◆ **Task to carry out**
Skip every image and restate the data word for word.

(Records with scene code)
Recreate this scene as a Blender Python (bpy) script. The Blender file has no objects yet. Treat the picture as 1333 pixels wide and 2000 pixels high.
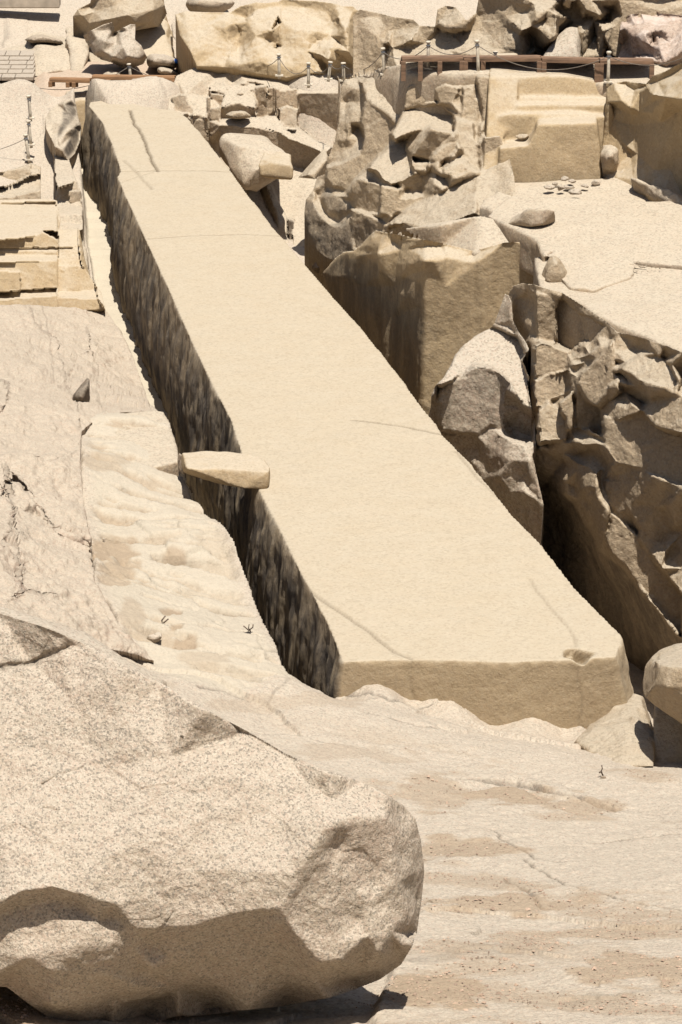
import bpy, bmesh, math, random
import numpy as np
from mathutils import Vector
random.seed(4)
R = math.radians
S = bpy.context.scene
COL = S.collection

# ------------------------------------------------------------------ camera
CH = 19.1                                   # camera height above the obelisk's top
F = 7000.0                                  # focal length in photo pixels (2000 px high)
PITCH = math.atan(2340.0 / F)
cd = bpy.data.cameras.new('camera'); cam = bpy.data.objects.new('camera', cd); COL.objects.link(cam)
cam.location = (0, 0, CH); cam.rotation_euler = (R(90) - PITCH, 0, 0)
cd.sensor_fit = 'VERTICAL'; cd.sensor_height = 36; cd.lens = 36 * F / 2000
cd.clip_start = 0.5; cd.clip_end = 9000
S.camera = cam
S.render.resolution_x = 682; S.render.resolution_y = 1024

# ------------------------------------------------------------------ light
SUN_EL, SUN_AZ = 72.0, 163.0               # azimuth clockwise from +Y: the side the sun stands on
w = bpy.data.worlds.new('World'); S.world = w; w.use_nodes = True
nt = w.node_tree; sky = nt.nodes.new('ShaderNodeTexSky'); sky.sky_type = 'NISHITA'; sky.sun_disc = False
sky.sun_elevation = R(SUN_EL); sky.sun_rotation = R(SUN_AZ); sky.altitude = 100; sky.dust_density = 2.0
nt.links.new(sky.outputs[0], nt.nodes['Background'].inputs[0]); nt.nodes['Background'].inputs[1].default_value = 0.05
sl = bpy.data.lights.new('sun', 'SUN'); sun = bpy.data.objects.new('sun', sl); COL.objects.link(sun)
sl.energy = 5.0; sl.angle = R(0.5); sl.color = (1.0, 0.955, 0.885)
sd = Vector((math.cos(R(SUN_EL)) * math.sin(R(SUN_AZ)), math.cos(R(SUN_EL)) * math.cos(R(SUN_AZ)), math.sin(R(SUN_EL))))
sun.rotation_euler = sd.to_track_quat('Z', 'Y').to_euler(); sun.location = (0, 60, 60)
S.view_settings.view_transform = 'Standard'; S.view_settings.look = 'None'
S.view_settings.exposure = 0.62; S.view_settings.gamma = 1.0

# ------------------------------------------------------------------ placing points
CP, SP = math.cos(PITCH), math.sin(PITCH)
def ray(px, py):
    dx = (px - 666.5) / F; dy = (1000 - py) / F
    return np.array((dx, CP + dy * SP, -SP + dy * CP))
def Z(px, py, z):                            # the point of height z seen at a photo position
    r = ray(px, py); t = (z - CH) / r[2]; return np.array((0, 0, CH)) + r * t
YS = [1.0]
def V(px, py, Y):                            # the point at distance Y
    Y = Y * YS[0]; r = ray(px, py); return np.array((0, 0, CH)) + r * (Y / r[1])
def PX(p):
    q = np.array(p, float) - np.array((0, 0, CH)); d = q[..., 1] * CP - q[..., 2] * SP
    return 666.5 + F * q[..., 0] / d, 1000 - F * (q[..., 1] * SP + q[..., 2] * CP) / d

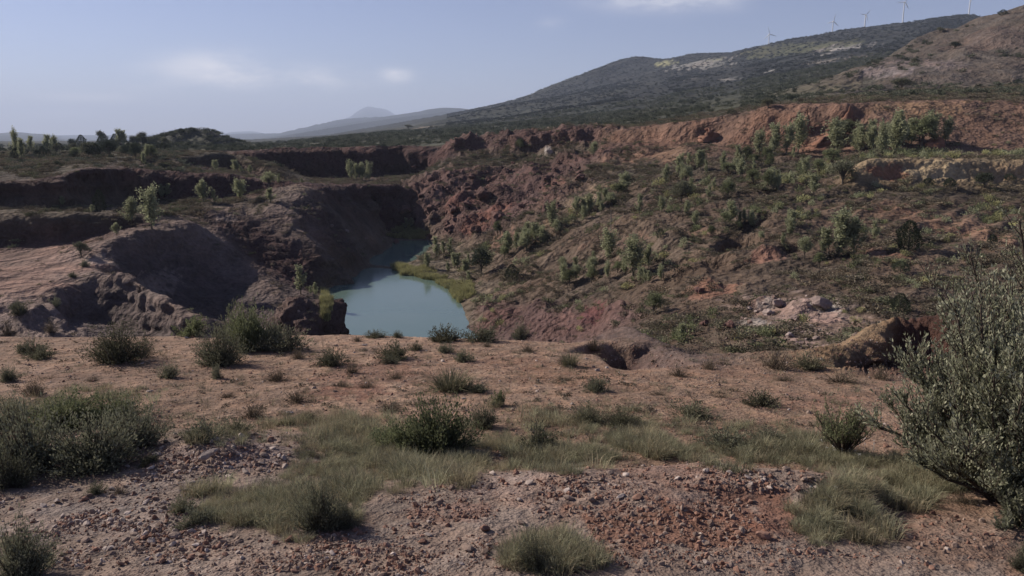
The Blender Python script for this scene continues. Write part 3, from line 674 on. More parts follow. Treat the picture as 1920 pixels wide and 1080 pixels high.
# ---- prototypes: each is a thing (an Empty) with its parts; placed things are copies of these
PROTO_COL = bpy.data.collections.new('prototypes')      # never linked to the scene
def part_of(name, me): return (name, me)
def poplar(seed, slim=.15, n=1900, m=M_POP):
    r = np.random.default_rng(seed); tr, cr = Geo(), Geo()
    zs = np.linspace(-.03, .96, 9); tx = np.cumsum(r.normal(0, .008, 9)); ty = np.cumsum(r.normal(0, .008, 9))
    tr.tube(np.column_stack([tx, ty, zs]), np.interp(zs, [-.03, .96], [.017, .002]), 6)
    K = 22
    for k in range(K):
        h = .10 + .78 * (k + r.random()) / K; a = r.random() * 6.283; L_ = (.16 + .30 * (1 - h)) * r.uniform(.6, 1.15) * (slim / .15) ** .5; tilt = r.uniform(.32, .62)
        b0 = np.array([np.interp(h, zs, tx), np.interp(h, zs, ty), h]); d = np.array([math.cos(a) * math.sin(tilt), math.sin(a) * math.sin(tilt), math.cos(tilt)])
        t = np.linspace(0, 1, 4)[:, None]; P = b0 + d * L_ * t + np.array([0, 0, .05]) * t * t
        tr.tube(P, np.linspace(.006, .0015, 4), 4)
        c = int(n / K * r.uniform(.5, 1.6)); tt_ = r.uniform(.2, 1.08, c)[:, None]
        C = b0 + d * L_ * tt_ + np.array([0, 0, .05]) * tt_ ** 2 + r.normal(0, 1, (c, 3)) * slim * .20 * np.array([1, 1, 1.25])
        cr.leaves(C, rvec(c, r) + [0, 0, .4], r.uniform(.03, .056, c), r.uniform(.012, .022, c), r)
    return [('trunk', tr.mesh('trunk', M_BARK, True)), ('crown', cr.mesh('crown', m))]
def broad(seed, rx=.36, n=2600, m=M_GRN, low=.08):
    r = np.random.default_rng(seed); tr, cr = Geo(), Geo()
    tr.tube([(0, 0, -.04), (.01, 0, .15), (.0, .01, .34), (0, 0, .55)], [.035, .028, .02, .01], 7)
    K = 30
    for k in range(K):
        a = r.random() * 6.283; ph = r.uniform(-.35, 1.35); rr = r.uniform(.45, .92)
        c0 = np.array([math.cos(a) * math.cos(ph) * rx * rr, math.sin(a) * math.cos(ph) * rx * rr, low + .45 + math.sin(ph) * .42 * rr])
        s0 = np.array([0, 0, r.uniform(.12, .45)]); t = np.linspace(0, 1, 4)[:, None]
        tr.tube(s0 + (c0 - s0) * t + np.array([0, 0, .05]) * np.sin(t * 3.14), np.linspace(.012, .003, 4), 4)
        c = int(n / K * r.uniform(.5, 1.5)); sg = r.uniform(.045, .085)
        C = c0 + r.normal(0, sg, (c, 3)) * [1.15, 1.15, .8]
        cr.leaves(C, rvec(c, r) + [0, 0, .25], r.uniform(.03, .055, c), r.uniform(.013, .024, c), r)
    return [('trunk', tr.mesh('trunk', M_BARK, True)), ('crown', cr.mesh('crown', m))]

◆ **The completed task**
Recreate this scene as a Blender Python (bpy) script. The Blender file has no objects yet. Treat the picture as 1333 pixels wide and 2000 pixels high.
import bpy, bmesh, math, random
import numpy as np
from mathutils import Vector
random.seed(4)
R = math.radians
S = bpy.context.scene
COL = S.collection

# ------------------------------------------------------------------ camera
CH = 19.1                                   # camera height above the obelisk's top
F = 7000.0                                  # focal length in photo pixels (2000 px high)
PITCH = math.atan(2340.0 / F)
cd = bpy.data.cameras.new('camera'); cam = bpy.data.objects.new('camera', cd); COL.objects.link(cam)
cam.location = (0, 0, CH); cam.rotation_euler = (R(90) - PITCH, 0, 0)
cd.sensor_fit = 'VERTICAL'; cd.sensor_height = 36; cd.lens = 36 * F / 2000
cd.clip_start = 0.5; cd.clip_end = 9000
S.camera = cam
S.render.resolution_x = 682; S.render.resolution_y = 1024

# ------------------------------------------------------------------ light
SUN_EL, SUN_AZ = 72.0, 163.0               # azimuth clockwise from +Y: the side the sun stands on
w = bpy.data.worlds.new('World'); S.world = w; w.use_nodes = True
nt = w.node_tree; sky = nt.nodes.new('ShaderNodeTexSky'); sky.sky_type = 'NISHITA'; sky.sun_disc = False
sky.sun_elevation = R(SUN_EL); sky.sun_rotation = R(SUN_AZ); sky.altitude = 100; sky.dust_density = 2.0
nt.links.new(sky.outputs[0], nt.nodes['Background'].inputs[0]); nt.nodes['Background'].inputs[1].default_value = 0.05
sl = bpy.data.lights.new('sun', 'SUN'); sun = bpy.data.objects.new('sun', sl); COL.objects.link(sun)
sl.energy = 5.0; sl.angle = R(0.5); sl.color = (1.0, 0.955, 0.885)
sd = Vector((math.cos(R(SUN_EL)) * math.sin(R(SUN_AZ)), math.cos(R(SUN_EL)) * math.cos(R(SUN_AZ)), math.sin(R(SUN_EL))))
sun.rotation_euler = sd.to_track_quat('Z', 'Y').to_euler(); sun.location = (0, 60, 60)
S.view_settings.view_transform = 'Standard'; S.view_settings.look = 'None'
S.view_settings.exposure = 0.62; S.view_settings.gamma = 1.0

# ------------------------------------------------------------------ placing points
CP, SP = math.cos(PITCH), math.sin(PITCH)
def ray(px, py):
    dx = (px - 666.5) / F; dy = (1000 - py) / F
    return np.array((dx, CP + dy * SP, -SP + dy * CP))
def Z(px, py, z):                            # the point of height z seen at a photo position
    r = ray(px, py); t = (z - CH) / r[2]; return np.array((0, 0, CH)) + r * t
YS = [1.0]
def V(px, py, Y):                            # the point at distance Y
    Y = Y * YS[0]; r = ray(px, py); return np.array((0, 0, CH)) + r * (Y / r[1])
def PX(p):
    q = np.array(p, float) - np.array((0, 0, CH)); d = q[..., 1] * CP - q[..., 2] * SP
    return 666.5 + F * q[..., 0] / d, 1000 - F * (q[..., 1] * SP + q[..., 2] * CP) / d

The Blender Python script for this scene continues. Write part 3, from line 674 on. More parts follow. Treat the picture as 1920 pixels wide and 1080 pixels high.
# ---- prototypes: each is a thing (an Empty) with its parts; placed things are copies of these
PROTO_COL = bpy.data.collections.new('prototypes')      # never linked to the scene
def part_of(name, me): return (name, me)
def poplar(seed, slim=.15, n=1900, m=M_POP):
    r = np.random.default_rng(seed); tr, cr = Geo(), Geo()
    zs = np.linspace(-.03, .96, 9); tx = np.cumsum(r.normal(0, .008, 9)); ty = np.cumsum(r.normal(0, .008, 9))
    tr.tube(np.column_stack([tx, ty, zs]), np.interp(zs, [-.03, .96], [.017, .002]), 6)
    K = 22
    for k in range(K):
        h = .10 + .78 * (k + r.random()) / K; a = r.random() * 6.283; L_ = (.16 + .30 * (1 - h)) * r.uniform(.6, 1.15) * (slim / .15) ** .5; tilt = r.uniform(.32, .62)
        b0 = np.array([np.interp(h, zs, tx), np.interp(h, zs, ty), h]); d = np.array([math.cos(a) * math.sin(tilt), math.sin(a) * math.sin(tilt), math.cos(tilt)])
        t = np.linspace(0, 1, 4)[:, None]; P = b0 + d * L_ * t + np.array([0, 0, .05]) * t * t
        tr.tube(P, np.linspace(.006, .0015, 4), 4)
        c = int(n / K * r.uniform(.5, 1.6)); tt_ = r.uniform(.2, 1.08, c)[:, None]
        C = b0 + d * L_ * tt_ + np.array([0, 0, .05]) * tt_ ** 2 + r.normal(0, 1, (c, 3)) * slim * .20 * np.array([1, 1, 1.25])
        cr.leaves(C, rvec(c, r) + [0, 0, .4], r.uniform(.03, .056, c), r.uniform(.012, .022, c), r)
    return [('trunk', tr.mesh('trunk', M_BARK, True)), ('crown', cr.mesh('crown', m))]
def broad(seed, rx=.36, n=2600, m=M_GRN, low=.08):
    r = np.random.default_rng(seed); tr, cr = Geo(), Geo()
    tr.tube([(0, 0, -.04), (.01, 0, .15), (.0, .01, .34), (0, 0, .55)], [.035, .028, .02, .01], 7)
    K = 30
    for k in range(K):
        a = r.random() * 6.283; ph = r.uniform(-.35, 1.35); rr = r.uniform(.45, .92)
        c0 = np.array([math.cos(a) * math.cos(ph) * rx * rr, math.sin(a) * math.cos(ph) * rx * rr, low + .45 + math.sin(ph) * .42 * rr])
        s0 = np.array([0, 0, r.uniform(.12, .45)]); t = np.linspace(0, 1, 4)[:, None]
        tr.tube(s0 + (c0 - s0) * t + np.array([0, 0, .05]) * np.sin(t * 3.14), np.linspace(.012, .003, 4), 4)
        c = int(n / K * r.uniform(.5, 1.5)); sg = r.uniform(.045, .085)
        C = c0 + r.normal(0, sg, (c, 3)) * [1.15, 1.15, .8]
        cr.leaves(C, rvec(c, r) + [0, 0, .25], r.uniform(.03, .055, c), r.uniform(.013, .024, c), r)
    return [('trunk', tr.mesh('trunk', M_BARK, True)), ('crown', cr.mesh('crown', m))]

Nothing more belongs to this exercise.